(GIVEN PROBLEM):
Locate the word "this" in the data below, then copy every line that holds it.
------------------------
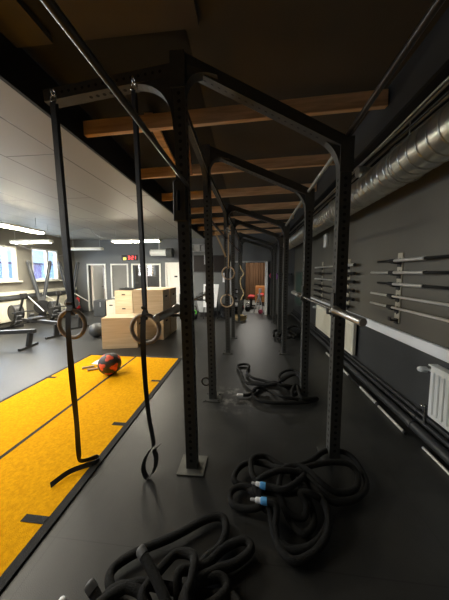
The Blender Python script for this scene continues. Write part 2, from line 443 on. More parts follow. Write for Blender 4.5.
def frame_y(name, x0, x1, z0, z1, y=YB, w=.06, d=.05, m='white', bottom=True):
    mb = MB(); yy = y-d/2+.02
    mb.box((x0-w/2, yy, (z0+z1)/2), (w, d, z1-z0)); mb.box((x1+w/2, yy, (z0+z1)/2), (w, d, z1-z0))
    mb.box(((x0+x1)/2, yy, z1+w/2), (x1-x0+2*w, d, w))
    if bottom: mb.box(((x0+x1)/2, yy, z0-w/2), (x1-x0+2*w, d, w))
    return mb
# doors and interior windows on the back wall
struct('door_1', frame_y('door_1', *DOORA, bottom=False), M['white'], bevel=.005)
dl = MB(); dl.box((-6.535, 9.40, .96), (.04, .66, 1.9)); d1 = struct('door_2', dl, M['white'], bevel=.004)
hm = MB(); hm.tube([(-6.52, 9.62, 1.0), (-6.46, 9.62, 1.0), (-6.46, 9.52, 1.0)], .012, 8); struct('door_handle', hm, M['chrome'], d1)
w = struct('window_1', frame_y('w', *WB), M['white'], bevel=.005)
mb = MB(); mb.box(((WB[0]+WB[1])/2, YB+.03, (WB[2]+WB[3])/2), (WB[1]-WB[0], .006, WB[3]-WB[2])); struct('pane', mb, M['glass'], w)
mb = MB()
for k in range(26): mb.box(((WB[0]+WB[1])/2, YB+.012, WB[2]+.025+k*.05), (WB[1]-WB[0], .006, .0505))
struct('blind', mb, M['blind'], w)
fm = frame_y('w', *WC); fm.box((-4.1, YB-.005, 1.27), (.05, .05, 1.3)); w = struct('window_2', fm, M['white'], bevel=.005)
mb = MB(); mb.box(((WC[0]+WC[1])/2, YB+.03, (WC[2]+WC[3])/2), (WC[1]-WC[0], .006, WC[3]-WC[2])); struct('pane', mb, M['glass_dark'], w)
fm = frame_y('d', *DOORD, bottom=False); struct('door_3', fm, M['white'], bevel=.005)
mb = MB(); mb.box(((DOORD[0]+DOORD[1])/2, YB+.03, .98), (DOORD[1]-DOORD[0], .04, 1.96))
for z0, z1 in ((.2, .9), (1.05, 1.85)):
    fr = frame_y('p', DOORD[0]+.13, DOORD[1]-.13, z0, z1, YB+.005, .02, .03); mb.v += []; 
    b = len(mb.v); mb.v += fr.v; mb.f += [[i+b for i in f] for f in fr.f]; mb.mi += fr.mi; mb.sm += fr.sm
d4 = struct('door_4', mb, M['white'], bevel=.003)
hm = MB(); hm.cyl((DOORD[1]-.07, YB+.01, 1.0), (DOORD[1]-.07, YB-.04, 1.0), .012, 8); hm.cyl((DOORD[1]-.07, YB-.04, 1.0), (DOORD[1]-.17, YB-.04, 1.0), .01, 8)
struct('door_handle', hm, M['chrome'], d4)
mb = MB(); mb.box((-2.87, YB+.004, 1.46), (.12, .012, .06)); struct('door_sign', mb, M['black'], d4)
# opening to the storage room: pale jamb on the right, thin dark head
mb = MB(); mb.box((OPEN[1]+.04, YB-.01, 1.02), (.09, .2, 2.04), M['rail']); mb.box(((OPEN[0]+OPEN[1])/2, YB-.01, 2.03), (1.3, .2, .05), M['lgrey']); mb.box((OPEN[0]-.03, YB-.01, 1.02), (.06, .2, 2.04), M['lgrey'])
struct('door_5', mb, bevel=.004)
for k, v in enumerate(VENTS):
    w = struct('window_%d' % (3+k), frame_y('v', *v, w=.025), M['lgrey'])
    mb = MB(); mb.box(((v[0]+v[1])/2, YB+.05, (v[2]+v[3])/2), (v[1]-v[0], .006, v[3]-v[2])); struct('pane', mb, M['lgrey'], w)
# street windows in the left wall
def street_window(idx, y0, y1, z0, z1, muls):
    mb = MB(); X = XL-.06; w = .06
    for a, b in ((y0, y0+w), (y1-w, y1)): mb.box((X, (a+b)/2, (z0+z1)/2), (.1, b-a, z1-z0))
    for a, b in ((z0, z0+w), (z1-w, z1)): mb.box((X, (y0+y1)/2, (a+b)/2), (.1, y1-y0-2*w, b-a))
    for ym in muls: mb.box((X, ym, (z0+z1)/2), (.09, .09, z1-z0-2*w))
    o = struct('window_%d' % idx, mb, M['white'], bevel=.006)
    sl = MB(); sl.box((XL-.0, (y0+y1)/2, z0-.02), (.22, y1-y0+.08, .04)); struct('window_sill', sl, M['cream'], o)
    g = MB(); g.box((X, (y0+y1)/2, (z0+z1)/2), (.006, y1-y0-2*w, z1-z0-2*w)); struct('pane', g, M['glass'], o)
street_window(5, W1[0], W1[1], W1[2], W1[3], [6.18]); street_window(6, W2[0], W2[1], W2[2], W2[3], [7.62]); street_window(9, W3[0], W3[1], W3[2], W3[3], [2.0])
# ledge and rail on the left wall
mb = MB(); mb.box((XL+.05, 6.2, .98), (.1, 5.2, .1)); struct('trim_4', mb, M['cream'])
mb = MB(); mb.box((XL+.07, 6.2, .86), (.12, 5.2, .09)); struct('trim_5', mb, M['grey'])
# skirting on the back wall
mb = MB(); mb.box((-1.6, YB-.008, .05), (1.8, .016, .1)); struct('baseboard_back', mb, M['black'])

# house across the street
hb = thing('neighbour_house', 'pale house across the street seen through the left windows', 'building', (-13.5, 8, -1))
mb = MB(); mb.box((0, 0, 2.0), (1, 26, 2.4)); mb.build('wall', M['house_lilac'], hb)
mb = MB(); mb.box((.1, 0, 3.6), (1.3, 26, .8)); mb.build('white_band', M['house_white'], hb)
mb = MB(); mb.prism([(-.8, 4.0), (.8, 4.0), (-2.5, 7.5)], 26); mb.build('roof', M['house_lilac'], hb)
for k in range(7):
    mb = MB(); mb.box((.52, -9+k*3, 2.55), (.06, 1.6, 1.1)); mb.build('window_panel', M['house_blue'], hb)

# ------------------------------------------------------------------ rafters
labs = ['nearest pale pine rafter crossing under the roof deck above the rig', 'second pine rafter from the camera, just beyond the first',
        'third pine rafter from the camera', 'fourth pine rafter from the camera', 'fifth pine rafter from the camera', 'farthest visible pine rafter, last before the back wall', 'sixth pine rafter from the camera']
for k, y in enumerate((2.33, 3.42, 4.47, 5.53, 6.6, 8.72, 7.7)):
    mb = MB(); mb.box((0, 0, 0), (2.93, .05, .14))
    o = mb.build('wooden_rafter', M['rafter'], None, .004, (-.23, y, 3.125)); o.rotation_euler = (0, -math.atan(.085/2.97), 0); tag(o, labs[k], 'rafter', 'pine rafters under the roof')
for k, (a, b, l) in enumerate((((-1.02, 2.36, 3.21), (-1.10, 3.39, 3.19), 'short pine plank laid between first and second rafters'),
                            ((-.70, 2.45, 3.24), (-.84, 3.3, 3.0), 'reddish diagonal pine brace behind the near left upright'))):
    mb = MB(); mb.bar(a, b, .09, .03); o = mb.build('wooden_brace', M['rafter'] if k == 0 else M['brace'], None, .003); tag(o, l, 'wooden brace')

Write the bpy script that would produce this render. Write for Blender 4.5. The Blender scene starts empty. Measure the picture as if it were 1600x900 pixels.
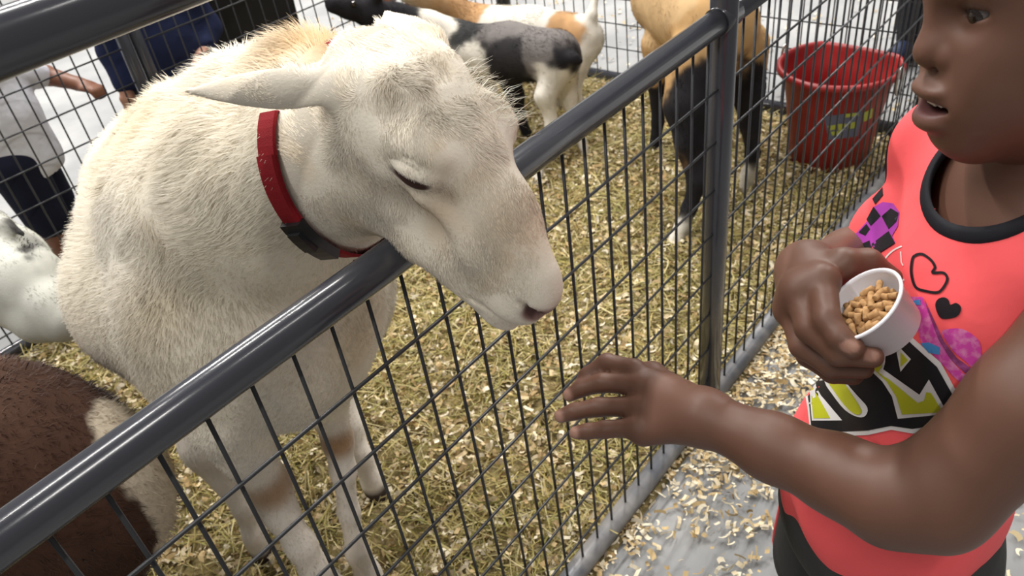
------------------------
(ANSWER IN FULL):
The Blender Python script for this scene continues. Write part 2, from line 443 on. More parts follow. Write for Blender 4.5.
Write the bpy script that would produce this render. Write for Blender 4.5. The Blender scene starts empty. Measure the picture as if it were 1600x900 pixels.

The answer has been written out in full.